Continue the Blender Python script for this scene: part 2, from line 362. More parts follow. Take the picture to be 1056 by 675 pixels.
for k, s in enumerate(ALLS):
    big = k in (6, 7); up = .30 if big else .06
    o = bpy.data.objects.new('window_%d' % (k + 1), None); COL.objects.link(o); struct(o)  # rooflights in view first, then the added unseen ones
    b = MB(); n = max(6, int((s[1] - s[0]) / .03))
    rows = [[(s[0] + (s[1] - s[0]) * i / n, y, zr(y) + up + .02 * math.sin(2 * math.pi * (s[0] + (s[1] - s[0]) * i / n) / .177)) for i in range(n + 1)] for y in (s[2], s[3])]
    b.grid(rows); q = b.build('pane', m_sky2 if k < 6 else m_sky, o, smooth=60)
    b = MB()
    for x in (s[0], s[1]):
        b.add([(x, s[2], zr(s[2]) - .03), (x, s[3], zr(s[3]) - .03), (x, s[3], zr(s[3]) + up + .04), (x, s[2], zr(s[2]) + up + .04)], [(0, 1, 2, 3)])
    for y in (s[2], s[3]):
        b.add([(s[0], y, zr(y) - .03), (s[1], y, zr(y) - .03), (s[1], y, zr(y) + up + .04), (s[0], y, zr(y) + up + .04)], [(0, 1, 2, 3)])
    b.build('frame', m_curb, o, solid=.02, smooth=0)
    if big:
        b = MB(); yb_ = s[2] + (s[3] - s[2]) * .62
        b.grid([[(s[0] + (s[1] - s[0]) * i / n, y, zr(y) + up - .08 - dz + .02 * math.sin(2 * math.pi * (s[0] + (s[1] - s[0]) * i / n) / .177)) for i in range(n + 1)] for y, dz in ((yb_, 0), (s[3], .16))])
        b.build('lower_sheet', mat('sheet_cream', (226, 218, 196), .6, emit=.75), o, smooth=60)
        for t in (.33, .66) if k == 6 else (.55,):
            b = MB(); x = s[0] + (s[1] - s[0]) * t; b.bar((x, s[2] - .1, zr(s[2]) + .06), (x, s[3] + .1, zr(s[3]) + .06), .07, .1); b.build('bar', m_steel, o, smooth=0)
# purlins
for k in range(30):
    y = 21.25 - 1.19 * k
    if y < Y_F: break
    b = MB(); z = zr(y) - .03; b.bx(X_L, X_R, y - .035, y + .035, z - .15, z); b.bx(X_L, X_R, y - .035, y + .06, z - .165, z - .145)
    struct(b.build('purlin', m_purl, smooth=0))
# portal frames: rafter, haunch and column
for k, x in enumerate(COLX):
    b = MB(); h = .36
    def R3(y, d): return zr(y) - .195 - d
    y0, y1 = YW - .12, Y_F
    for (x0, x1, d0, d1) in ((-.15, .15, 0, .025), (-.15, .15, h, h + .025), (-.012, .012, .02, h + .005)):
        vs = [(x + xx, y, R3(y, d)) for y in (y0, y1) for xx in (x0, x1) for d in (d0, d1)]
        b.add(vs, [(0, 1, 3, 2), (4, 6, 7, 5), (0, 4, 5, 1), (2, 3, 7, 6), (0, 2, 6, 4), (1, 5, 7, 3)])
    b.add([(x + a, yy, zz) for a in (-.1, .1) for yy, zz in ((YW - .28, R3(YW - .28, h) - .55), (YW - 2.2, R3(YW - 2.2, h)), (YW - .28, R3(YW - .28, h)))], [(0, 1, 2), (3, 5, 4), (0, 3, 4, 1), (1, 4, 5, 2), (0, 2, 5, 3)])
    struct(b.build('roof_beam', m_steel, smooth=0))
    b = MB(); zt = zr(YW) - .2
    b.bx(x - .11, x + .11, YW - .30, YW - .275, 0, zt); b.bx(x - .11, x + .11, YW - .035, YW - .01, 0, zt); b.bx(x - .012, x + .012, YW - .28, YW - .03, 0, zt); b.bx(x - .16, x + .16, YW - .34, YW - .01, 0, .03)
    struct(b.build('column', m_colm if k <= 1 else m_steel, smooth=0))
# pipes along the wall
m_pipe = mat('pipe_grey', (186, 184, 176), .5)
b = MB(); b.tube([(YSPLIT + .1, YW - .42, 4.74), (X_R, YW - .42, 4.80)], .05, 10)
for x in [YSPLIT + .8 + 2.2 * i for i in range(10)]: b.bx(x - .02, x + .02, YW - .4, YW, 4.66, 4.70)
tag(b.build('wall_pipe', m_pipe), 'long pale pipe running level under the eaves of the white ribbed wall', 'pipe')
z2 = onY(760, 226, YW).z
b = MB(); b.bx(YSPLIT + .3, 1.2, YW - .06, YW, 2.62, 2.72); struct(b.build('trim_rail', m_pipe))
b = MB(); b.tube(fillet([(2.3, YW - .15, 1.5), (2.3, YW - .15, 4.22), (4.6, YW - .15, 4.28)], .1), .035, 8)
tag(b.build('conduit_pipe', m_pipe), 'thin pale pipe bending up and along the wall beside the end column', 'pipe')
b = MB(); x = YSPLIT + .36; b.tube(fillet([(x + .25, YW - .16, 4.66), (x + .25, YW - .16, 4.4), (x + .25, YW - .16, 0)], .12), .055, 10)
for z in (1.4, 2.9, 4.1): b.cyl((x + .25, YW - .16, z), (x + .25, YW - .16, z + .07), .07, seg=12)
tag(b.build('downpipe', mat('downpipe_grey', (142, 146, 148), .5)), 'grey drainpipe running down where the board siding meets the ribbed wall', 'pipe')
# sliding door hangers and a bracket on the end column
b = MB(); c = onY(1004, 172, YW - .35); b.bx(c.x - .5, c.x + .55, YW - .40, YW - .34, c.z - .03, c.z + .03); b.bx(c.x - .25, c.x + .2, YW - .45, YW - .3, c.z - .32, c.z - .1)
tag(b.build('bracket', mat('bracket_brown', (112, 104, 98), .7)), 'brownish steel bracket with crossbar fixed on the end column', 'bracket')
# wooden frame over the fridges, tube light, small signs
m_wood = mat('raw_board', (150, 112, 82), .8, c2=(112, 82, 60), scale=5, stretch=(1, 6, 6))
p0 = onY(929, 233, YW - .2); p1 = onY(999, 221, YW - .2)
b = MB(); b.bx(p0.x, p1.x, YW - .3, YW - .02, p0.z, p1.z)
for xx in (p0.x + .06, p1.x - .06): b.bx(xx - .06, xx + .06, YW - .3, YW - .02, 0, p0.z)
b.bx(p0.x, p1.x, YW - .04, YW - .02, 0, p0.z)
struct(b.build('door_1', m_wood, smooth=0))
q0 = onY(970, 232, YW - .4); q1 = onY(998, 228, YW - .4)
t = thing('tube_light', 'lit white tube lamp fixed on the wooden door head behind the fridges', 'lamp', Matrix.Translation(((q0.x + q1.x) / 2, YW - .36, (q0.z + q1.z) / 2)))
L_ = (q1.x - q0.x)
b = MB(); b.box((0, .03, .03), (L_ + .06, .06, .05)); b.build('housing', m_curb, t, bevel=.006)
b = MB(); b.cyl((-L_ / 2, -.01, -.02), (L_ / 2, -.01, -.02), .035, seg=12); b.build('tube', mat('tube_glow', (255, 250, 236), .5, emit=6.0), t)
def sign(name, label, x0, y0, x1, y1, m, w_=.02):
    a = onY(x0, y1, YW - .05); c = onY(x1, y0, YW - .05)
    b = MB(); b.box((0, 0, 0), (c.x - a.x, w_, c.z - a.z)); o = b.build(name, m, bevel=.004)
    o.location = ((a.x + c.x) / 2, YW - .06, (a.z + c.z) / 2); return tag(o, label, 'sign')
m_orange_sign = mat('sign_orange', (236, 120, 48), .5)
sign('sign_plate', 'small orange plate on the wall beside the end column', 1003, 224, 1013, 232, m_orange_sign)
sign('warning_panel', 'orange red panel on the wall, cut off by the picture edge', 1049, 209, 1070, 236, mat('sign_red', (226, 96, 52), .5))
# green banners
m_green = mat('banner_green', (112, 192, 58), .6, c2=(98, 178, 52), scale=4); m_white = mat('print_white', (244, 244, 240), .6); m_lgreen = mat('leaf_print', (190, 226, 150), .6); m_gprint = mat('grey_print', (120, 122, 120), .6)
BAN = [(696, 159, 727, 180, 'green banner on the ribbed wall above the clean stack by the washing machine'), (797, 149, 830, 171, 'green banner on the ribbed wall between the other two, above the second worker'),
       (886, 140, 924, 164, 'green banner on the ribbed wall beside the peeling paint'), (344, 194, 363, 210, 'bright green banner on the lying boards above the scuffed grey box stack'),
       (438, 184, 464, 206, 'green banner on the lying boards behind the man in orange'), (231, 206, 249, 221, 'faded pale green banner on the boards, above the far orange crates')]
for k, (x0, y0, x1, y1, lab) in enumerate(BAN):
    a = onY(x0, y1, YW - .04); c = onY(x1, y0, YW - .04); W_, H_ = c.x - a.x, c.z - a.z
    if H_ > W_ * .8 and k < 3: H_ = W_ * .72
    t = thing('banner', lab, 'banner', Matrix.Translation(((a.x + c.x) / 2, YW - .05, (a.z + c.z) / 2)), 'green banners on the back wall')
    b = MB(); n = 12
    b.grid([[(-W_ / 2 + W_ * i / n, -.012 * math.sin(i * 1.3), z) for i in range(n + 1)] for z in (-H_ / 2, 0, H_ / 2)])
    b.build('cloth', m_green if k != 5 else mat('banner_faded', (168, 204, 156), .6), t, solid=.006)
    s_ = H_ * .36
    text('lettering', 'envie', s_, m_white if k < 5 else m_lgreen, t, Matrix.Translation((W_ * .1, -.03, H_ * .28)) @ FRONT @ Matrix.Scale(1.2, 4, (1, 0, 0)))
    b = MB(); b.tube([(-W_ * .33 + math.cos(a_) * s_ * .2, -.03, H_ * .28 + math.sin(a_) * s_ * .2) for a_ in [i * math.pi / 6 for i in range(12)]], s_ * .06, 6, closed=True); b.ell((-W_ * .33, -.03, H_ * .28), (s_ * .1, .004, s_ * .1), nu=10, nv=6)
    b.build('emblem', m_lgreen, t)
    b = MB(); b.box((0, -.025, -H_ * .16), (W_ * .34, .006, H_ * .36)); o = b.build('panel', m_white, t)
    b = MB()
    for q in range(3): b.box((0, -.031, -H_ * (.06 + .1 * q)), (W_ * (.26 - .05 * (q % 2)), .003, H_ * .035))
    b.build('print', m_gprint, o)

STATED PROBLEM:
Search the data for "picture" and list every line in which it occurs.

TASK OUTPUT:
Continue the Blender Python script for this scene: part 2, from line 362. More parts follow. Take the picture to be 1056 by 675 pixels.
sign('warning_panel', 'orange red panel on the wall, cut off by the picture edge', 1049, 209, 1070, 236, mat('sign_red', (226, 96, 52), .5))